▶ [Provided entries]

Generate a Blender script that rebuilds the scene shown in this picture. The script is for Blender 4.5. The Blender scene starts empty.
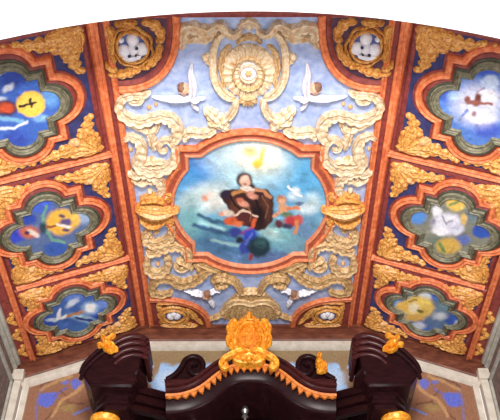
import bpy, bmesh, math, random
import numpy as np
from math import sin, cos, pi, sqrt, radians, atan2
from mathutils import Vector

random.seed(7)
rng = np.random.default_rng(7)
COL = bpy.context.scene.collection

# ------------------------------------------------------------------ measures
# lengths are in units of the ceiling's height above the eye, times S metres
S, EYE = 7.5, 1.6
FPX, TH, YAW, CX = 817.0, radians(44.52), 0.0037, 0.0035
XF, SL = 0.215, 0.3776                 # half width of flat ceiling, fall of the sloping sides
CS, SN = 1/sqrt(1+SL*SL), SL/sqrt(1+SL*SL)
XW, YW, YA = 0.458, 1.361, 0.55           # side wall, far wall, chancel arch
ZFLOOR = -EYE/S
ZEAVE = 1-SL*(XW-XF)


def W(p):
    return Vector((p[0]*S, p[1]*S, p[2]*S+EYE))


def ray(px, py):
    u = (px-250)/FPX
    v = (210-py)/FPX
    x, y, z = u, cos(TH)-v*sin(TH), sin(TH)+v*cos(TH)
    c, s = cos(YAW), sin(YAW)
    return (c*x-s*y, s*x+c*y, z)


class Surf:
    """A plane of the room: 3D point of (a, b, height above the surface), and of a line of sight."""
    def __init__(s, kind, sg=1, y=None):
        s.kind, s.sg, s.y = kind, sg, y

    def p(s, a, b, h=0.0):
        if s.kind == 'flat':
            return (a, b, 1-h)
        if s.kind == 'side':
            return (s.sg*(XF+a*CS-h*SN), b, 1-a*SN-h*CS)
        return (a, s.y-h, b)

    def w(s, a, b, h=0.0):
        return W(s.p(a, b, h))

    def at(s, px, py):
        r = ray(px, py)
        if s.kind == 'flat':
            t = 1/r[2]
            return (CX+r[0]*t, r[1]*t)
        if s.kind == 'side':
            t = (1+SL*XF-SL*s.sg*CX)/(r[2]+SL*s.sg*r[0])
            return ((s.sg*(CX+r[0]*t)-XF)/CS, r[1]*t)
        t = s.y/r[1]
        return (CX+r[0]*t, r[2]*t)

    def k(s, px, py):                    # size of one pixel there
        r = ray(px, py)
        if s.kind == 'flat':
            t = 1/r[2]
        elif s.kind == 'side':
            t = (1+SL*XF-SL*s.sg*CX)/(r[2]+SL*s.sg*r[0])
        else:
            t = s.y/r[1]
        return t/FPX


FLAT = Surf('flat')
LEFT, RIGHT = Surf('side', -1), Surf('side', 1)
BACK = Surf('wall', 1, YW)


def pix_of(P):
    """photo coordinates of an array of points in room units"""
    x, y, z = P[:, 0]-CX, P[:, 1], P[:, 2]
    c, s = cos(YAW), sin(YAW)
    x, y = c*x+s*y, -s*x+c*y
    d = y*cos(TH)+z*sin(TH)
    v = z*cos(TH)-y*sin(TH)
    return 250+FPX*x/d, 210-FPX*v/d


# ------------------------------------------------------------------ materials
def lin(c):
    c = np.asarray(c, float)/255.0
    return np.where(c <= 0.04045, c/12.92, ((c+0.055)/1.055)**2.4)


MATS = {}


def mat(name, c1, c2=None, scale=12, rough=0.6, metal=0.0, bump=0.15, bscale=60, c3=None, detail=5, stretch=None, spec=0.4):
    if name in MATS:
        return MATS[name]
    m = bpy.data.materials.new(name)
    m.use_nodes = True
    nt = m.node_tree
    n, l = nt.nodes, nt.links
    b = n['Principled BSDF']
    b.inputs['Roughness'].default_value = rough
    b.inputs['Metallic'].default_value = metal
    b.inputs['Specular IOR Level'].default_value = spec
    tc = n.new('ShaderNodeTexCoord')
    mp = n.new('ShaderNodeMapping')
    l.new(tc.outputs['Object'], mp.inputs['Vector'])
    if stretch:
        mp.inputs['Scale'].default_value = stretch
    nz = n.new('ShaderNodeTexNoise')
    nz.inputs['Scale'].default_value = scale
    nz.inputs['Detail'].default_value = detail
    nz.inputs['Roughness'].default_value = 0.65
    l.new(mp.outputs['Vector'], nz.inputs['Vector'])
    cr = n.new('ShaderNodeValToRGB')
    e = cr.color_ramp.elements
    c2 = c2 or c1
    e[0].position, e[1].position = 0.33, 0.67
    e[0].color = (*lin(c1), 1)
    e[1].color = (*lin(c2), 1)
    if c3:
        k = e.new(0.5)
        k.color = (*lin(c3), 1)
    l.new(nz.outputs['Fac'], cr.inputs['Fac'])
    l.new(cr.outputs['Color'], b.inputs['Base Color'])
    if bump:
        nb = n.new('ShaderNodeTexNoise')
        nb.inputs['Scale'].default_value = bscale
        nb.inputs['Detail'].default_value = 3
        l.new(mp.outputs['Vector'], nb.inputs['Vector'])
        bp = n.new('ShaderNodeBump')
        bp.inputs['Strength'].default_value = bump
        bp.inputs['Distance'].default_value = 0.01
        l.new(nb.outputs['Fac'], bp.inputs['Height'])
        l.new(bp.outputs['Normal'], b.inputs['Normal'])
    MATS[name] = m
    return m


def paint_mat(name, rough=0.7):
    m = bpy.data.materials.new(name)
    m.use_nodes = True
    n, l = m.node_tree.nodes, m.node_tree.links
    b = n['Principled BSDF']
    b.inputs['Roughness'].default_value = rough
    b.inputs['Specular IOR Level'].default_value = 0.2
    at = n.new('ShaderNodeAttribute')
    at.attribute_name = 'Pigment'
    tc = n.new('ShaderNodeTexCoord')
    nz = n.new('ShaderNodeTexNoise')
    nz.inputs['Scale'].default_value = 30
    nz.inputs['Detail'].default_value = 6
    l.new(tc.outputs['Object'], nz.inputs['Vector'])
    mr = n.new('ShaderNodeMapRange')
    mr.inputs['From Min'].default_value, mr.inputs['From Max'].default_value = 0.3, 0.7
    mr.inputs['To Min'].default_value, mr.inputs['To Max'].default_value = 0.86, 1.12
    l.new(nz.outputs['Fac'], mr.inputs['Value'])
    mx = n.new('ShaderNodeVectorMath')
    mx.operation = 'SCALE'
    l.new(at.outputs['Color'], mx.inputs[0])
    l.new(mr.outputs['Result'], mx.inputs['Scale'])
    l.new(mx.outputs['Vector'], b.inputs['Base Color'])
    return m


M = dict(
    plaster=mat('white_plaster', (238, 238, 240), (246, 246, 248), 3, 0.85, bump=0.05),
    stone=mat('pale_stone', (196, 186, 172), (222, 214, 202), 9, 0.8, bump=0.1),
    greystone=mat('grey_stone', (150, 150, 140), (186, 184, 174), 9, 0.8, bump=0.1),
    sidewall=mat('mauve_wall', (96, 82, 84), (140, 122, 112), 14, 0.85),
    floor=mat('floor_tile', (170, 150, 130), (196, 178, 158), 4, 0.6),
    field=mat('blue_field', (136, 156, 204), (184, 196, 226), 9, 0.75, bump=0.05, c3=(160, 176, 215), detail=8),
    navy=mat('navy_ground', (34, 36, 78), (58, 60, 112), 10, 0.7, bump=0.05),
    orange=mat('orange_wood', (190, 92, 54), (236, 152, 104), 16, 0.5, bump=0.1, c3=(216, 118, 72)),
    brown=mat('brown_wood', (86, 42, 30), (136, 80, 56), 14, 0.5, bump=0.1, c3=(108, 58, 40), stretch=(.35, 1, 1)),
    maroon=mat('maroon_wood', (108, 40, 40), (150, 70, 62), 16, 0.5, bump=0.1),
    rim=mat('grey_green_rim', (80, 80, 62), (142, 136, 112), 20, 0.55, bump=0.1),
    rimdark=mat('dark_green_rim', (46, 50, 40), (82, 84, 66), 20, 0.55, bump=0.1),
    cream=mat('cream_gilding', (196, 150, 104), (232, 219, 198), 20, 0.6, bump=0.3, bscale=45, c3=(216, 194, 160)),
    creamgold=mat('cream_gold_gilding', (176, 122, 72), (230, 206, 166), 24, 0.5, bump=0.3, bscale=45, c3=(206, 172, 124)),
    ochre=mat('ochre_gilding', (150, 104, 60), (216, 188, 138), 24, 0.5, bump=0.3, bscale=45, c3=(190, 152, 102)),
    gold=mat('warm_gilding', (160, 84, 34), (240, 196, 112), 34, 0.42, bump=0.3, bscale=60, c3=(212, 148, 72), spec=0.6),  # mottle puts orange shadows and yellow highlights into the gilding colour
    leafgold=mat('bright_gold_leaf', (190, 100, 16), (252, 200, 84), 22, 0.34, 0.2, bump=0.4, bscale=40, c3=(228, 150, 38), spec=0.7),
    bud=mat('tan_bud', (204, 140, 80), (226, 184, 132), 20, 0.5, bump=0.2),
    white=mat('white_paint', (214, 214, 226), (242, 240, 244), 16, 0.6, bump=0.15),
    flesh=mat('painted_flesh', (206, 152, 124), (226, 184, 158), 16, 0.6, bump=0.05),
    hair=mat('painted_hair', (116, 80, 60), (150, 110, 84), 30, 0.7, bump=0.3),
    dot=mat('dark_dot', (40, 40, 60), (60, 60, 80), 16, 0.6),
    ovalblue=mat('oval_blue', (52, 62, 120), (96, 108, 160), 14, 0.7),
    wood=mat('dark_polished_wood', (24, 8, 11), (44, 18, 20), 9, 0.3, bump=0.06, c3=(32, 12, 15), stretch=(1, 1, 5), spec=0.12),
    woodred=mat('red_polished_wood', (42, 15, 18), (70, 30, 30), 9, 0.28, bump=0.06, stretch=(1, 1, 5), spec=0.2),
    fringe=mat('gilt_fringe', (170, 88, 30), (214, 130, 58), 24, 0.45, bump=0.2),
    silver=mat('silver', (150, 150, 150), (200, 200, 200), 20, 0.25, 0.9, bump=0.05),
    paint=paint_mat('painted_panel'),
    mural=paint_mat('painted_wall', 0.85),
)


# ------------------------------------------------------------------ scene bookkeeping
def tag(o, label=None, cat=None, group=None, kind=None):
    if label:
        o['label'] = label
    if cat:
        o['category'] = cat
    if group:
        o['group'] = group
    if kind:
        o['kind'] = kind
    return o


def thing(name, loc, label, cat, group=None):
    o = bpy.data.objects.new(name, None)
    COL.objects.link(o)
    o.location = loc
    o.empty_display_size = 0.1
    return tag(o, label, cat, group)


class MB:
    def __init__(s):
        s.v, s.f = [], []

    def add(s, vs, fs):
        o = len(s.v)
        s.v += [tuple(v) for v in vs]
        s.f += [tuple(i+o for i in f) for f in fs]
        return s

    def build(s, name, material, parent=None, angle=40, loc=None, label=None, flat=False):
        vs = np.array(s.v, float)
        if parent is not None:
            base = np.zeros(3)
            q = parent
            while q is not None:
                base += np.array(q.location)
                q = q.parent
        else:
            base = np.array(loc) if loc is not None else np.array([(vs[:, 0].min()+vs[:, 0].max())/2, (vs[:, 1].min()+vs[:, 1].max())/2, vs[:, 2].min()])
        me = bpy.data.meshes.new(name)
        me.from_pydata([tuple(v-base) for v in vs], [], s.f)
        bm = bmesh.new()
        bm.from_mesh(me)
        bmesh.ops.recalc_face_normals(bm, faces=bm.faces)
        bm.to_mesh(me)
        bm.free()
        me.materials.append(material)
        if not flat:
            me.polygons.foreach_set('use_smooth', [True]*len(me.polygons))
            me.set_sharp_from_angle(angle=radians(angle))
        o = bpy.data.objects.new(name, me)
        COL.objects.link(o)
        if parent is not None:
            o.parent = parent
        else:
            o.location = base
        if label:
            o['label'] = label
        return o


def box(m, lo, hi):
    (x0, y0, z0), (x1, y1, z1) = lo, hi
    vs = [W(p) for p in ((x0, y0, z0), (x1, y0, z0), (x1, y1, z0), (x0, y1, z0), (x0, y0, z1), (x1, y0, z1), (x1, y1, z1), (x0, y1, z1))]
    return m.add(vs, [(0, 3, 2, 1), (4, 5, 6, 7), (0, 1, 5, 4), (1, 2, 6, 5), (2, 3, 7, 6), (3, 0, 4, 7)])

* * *

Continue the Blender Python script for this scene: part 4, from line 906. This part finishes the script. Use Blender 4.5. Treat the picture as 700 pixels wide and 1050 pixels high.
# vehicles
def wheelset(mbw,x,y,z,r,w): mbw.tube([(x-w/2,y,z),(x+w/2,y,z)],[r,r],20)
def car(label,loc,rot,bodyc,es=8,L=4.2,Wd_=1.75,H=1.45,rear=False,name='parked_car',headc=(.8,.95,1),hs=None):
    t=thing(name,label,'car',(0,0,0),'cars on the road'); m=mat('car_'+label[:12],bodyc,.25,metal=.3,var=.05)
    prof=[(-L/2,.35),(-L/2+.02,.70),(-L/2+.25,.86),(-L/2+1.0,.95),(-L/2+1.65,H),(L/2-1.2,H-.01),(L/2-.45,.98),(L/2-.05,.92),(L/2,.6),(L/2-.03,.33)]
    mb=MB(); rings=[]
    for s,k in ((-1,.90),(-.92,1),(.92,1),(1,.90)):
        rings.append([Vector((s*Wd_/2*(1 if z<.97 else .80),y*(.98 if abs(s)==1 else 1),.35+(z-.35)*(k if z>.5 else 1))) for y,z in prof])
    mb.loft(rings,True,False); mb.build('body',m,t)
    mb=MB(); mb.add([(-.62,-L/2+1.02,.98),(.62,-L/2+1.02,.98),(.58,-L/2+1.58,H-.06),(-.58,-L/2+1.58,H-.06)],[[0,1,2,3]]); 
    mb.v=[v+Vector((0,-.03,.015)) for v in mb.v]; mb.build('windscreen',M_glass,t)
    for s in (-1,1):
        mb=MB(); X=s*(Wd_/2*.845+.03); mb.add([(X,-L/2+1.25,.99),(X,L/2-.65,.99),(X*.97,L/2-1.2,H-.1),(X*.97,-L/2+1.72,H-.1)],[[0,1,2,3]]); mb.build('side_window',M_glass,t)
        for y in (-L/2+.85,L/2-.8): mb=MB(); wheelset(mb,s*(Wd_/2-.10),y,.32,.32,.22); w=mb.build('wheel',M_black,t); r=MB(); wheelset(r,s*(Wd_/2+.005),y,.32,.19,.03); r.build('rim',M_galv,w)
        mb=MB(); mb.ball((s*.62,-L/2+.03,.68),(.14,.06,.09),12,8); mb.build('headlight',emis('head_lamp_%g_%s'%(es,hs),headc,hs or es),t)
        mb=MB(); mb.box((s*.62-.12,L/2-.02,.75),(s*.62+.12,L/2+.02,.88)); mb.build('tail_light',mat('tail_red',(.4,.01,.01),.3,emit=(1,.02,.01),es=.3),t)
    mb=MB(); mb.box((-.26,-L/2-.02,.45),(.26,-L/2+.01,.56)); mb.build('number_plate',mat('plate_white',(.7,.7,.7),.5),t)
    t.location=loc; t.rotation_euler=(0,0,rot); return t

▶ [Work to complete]
Pull out only the lines from the one with "Generate a Blender" up to and including the one with "s.kind, s.sg, s.y = kind, sg, y", and drop any pictures along the way.

▶ [Solved problem]
Generate a Blender script that rebuilds the scene shown in this picture. The script is for Blender 4.5. The Blender scene starts empty.
import bpy, bmesh, math, random
import numpy as np
from math import sin, cos, pi, sqrt, radians, atan2
from mathutils import Vector

random.seed(7)
rng = np.random.default_rng(7)
COL = bpy.context.scene.collection

# ------------------------------------------------------------------ measures
# lengths are in units of the ceiling's height above the eye, times S metres
S, EYE = 7.5, 1.6
FPX, TH, YAW, CX = 817.0, radians(44.52), 0.0037, 0.0035
XF, SL = 0.215, 0.3776                 # half width of flat ceiling, fall of the sloping sides
CS, SN = 1/sqrt(1+SL*SL), SL/sqrt(1+SL*SL)
XW, YW, YA = 0.458, 1.361, 0.55           # side wall, far wall, chancel arch
ZFLOOR = -EYE/S
ZEAVE = 1-SL*(XW-XF)


def W(p):
    return Vector((p[0]*S, p[1]*S, p[2]*S+EYE))


def ray(px, py):
    u = (px-250)/FPX
    v = (210-py)/FPX
    x, y, z = u, cos(TH)-v*sin(TH), sin(TH)+v*cos(TH)
    c, s = cos(YAW), sin(YAW)
    return (c*x-s*y, s*x+c*y, z)


class Surf:
    """A plane of the room: 3D point of (a, b, height above the surface), and of a line of sight."""
    def __init__(s, kind, sg=1, y=None):
        s.kind, s.sg, s.y = kind, sg, y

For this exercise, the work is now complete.